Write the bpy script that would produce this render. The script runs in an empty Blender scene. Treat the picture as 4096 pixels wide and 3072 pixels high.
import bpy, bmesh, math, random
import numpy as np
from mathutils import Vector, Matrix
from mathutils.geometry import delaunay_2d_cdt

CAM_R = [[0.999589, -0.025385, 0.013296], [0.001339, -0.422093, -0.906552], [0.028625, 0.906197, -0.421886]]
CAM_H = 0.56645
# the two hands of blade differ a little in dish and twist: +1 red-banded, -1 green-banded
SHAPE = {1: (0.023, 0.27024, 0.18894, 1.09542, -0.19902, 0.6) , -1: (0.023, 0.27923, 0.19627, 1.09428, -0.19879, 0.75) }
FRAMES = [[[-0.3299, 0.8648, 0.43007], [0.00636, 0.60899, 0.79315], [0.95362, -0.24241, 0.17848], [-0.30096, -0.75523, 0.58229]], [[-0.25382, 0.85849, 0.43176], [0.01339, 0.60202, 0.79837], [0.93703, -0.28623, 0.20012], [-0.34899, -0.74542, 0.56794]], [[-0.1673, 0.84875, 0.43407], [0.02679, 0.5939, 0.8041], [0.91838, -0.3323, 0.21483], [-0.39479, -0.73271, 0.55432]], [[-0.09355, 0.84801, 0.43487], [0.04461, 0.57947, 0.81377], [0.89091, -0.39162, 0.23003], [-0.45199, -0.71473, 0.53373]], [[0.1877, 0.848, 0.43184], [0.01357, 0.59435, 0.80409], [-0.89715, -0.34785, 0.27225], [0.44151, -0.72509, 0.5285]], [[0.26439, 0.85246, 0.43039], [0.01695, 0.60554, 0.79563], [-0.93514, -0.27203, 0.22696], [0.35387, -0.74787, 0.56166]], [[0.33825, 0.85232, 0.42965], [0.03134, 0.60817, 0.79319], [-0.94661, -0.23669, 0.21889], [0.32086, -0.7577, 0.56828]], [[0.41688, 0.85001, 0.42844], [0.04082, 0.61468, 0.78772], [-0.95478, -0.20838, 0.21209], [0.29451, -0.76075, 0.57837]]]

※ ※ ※

#### Work to complete
Reprint the data above from the opening line to the line holding "from mathutils.geometry import", inclusive, and nothing else.

#### Finished task
Write the bpy script that would produce this render. The script runs in an empty Blender scene. Treat the picture as 4096 pixels wide and 3072 pixels high.
import bpy, bmesh, math, random
import numpy as np
from mathutils import Vector, Matrix
from mathutils.geometry import delaunay_2d_cdt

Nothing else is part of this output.